- Exercise brief -
Repeat the lines that follow, leaving nothing out.

- Data block -
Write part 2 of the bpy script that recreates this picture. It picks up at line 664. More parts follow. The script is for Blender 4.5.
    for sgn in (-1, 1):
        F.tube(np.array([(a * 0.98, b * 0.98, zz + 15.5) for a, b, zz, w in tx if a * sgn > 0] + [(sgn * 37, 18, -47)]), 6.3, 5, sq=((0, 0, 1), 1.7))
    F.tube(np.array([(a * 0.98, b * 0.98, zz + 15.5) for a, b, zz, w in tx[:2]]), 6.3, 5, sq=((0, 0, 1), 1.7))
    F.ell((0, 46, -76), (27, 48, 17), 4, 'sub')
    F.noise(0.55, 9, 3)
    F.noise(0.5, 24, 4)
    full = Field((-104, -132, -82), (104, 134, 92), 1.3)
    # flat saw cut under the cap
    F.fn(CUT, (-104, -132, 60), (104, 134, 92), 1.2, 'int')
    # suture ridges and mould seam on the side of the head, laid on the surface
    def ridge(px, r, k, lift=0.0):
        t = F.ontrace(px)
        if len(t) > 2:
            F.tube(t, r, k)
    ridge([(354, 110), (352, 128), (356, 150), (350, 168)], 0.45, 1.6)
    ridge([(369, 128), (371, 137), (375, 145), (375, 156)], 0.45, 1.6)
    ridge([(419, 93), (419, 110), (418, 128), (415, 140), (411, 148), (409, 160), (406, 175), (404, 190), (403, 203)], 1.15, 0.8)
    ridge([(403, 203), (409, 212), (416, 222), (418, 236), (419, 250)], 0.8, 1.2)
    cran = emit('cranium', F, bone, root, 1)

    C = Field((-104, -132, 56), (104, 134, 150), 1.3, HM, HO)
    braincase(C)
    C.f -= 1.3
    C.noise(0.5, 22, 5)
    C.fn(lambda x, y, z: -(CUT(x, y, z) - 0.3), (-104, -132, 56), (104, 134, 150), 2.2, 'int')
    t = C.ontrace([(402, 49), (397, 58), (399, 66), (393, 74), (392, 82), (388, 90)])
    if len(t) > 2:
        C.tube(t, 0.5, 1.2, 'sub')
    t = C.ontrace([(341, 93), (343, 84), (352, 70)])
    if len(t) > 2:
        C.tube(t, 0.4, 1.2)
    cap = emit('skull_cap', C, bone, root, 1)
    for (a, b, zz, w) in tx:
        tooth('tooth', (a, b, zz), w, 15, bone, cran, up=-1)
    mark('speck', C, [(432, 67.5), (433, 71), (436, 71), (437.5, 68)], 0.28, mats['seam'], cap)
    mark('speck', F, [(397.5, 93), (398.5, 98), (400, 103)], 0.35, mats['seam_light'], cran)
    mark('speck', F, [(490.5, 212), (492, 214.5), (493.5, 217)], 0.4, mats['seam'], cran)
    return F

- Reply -
Write part 2 of the bpy script that recreates this picture. It picks up at line 664. More parts follow. The script is for Blender 4.5.
    for sgn in (-1, 1):
        F.tube(np.array([(a * 0.98, b * 0.98, zz + 15.5) for a, b, zz, w in tx if a * sgn > 0] + [(sgn * 37, 18, -47)]), 6.3, 5, sq=((0, 0, 1), 1.7))
    F.tube(np.array([(a * 0.98, b * 0.98, zz + 15.5) for a, b, zz, w in tx[:2]]), 6.3, 5, sq=((0, 0, 1), 1.7))
    F.ell((0, 46, -76), (27, 48, 17), 4, 'sub')
    F.noise(0.55, 9, 3)
    F.noise(0.5, 24, 4)
    full = Field((-104, -132, -82), (104, 134, 92), 1.3)
    # flat saw cut under the cap
    F.fn(CUT, (-104, -132, 60), (104, 134, 92), 1.2, 'int')
    # suture ridges and mould seam on the side of the head, laid on the surface
    def ridge(px, r, k, lift=0.0):
        t = F.ontrace(px)
        if len(t) > 2:
            F.tube(t, r, k)
    ridge([(354, 110), (352, 128), (356, 150), (350, 168)], 0.45, 1.6)
    ridge([(369, 128), (371, 137), (375, 145), (375, 156)], 0.45, 1.6)
    ridge([(419, 93), (419, 110), (418, 128), (415, 140), (411, 148), (409, 160), (406, 175), (404, 190), (403, 203)], 1.15, 0.8)
    ridge([(403, 203), (409, 212), (416, 222), (418, 236), (419, 250)], 0.8, 1.2)
    cran = emit('cranium', F, bone, root, 1)

    C = Field((-104, -132, 56), (104, 134, 150), 1.3, HM, HO)
    braincase(C)
    C.f -= 1.3
    C.noise(0.5, 22, 5)
    C.fn(lambda x, y, z: -(CUT(x, y, z) - 0.3), (-104, -132, 56), (104, 134, 150), 2.2, 'int')
    t = C.ontrace([(402, 49), (397, 58), (399, 66), (393, 74), (392, 82), (388, 90)])
    if len(t) > 2:
        C.tube(t, 0.5, 1.2, 'sub')
    t = C.ontrace([(341, 93), (343, 84), (352, 70)])
    if len(t) > 2:
        C.tube(t, 0.4, 1.2)
    cap = emit('skull_cap', C, bone, root, 1)
    for (a, b, zz, w) in tx:
        tooth('tooth', (a, b, zz), w, 15, bone, cran, up=-1)
    mark('speck', C, [(432, 67.5), (433, 71), (436, 71), (437.5, 68)], 0.28, mats['seam'], cap)
    mark('speck', F, [(397.5, 93), (398.5, 98), (400, 103)], 0.35, mats['seam_light'], cran)
    mark('speck', F, [(490.5, 212), (492, 214.5), (493.5, 217)], 0.4, mats['seam'], cran)
    return F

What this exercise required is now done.